Beginning with the first line of the data below, reproduce every line unchanged, ending with the line that holds "(.55, .42, .15), rough=.6), TW)".

___ Data extract ___

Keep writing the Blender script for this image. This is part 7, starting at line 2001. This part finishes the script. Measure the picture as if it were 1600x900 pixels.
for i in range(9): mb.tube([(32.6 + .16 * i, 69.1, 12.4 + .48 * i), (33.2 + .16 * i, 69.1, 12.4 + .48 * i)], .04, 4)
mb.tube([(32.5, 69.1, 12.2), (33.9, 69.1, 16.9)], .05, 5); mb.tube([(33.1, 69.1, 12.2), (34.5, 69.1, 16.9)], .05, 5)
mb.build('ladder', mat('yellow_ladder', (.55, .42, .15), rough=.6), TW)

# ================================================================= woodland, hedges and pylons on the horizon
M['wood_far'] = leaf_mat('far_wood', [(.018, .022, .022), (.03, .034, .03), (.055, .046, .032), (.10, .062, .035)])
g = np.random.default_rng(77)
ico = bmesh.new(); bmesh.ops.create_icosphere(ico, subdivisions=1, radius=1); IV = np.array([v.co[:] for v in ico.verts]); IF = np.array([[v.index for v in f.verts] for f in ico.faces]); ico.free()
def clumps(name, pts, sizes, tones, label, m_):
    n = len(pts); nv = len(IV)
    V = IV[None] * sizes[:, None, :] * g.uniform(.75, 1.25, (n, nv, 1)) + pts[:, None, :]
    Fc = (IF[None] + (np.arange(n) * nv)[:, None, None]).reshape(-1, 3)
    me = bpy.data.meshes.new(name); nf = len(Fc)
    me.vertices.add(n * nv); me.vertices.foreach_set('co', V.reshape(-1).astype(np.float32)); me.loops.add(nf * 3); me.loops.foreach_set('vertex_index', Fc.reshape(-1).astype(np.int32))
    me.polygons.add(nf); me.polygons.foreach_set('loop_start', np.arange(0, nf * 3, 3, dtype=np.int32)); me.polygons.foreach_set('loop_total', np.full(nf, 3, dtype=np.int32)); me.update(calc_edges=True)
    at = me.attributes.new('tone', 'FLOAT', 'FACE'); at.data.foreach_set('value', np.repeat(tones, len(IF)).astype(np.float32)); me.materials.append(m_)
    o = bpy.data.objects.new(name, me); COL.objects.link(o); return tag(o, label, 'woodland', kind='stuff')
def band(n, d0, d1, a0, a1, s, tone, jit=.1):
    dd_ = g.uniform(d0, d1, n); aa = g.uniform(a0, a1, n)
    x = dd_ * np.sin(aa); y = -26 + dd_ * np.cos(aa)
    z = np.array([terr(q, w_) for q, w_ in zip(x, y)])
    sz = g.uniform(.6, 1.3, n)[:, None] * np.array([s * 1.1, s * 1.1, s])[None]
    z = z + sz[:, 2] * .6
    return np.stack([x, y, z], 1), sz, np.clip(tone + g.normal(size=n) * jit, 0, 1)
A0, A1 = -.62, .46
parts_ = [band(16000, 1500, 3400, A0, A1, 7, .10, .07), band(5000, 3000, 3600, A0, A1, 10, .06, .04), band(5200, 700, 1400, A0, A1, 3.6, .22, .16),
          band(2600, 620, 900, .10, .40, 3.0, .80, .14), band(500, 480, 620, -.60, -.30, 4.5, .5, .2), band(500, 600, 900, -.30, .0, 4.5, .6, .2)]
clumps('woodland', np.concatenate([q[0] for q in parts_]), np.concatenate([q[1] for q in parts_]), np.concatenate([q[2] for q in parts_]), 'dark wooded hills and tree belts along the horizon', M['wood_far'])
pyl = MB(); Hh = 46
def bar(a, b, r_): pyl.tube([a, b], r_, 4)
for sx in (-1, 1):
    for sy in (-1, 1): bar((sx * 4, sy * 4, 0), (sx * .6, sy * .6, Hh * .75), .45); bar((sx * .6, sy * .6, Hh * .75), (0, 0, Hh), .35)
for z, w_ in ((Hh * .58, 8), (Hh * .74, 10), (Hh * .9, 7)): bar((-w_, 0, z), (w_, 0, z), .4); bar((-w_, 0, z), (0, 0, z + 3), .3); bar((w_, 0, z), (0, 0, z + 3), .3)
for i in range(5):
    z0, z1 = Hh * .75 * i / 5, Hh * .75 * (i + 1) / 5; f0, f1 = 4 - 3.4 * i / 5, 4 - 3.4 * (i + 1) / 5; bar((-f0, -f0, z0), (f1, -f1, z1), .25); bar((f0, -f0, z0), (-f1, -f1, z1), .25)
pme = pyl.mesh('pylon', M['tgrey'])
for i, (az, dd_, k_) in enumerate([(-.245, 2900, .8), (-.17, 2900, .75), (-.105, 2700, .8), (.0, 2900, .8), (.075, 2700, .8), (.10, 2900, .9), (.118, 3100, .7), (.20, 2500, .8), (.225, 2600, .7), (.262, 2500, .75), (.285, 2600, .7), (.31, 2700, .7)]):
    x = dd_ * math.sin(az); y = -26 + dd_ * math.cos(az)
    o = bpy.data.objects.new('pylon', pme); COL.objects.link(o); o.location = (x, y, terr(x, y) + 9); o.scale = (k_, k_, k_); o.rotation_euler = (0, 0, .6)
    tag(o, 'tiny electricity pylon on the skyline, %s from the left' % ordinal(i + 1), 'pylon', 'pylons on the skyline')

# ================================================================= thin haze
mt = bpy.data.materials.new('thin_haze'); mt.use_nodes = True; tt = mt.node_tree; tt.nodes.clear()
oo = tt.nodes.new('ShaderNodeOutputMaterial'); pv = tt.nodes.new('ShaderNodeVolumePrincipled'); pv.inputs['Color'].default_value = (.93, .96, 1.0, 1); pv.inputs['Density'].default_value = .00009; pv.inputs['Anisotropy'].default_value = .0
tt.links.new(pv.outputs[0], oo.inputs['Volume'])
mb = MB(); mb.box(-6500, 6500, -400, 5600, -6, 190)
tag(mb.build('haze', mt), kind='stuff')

___

Answer below =>
Keep writing the Blender script for this image. This is part 7, starting at line 2001. This part finishes the script. Measure the picture as if it were 1600x900 pixels.
for i in range(9): mb.tube([(32.6 + .16 * i, 69.1, 12.4 + .48 * i), (33.2 + .16 * i, 69.1, 12.4 + .48 * i)], .04, 4)
mb.tube([(32.5, 69.1, 12.2), (33.9, 69.1, 16.9)], .05, 5); mb.tube([(33.1, 69.1, 12.2), (34.5, 69.1, 16.9)], .05, 5)
mb.build('ladder', mat('yellow_ladder', (.55, .42, .15), rough=.6), TW)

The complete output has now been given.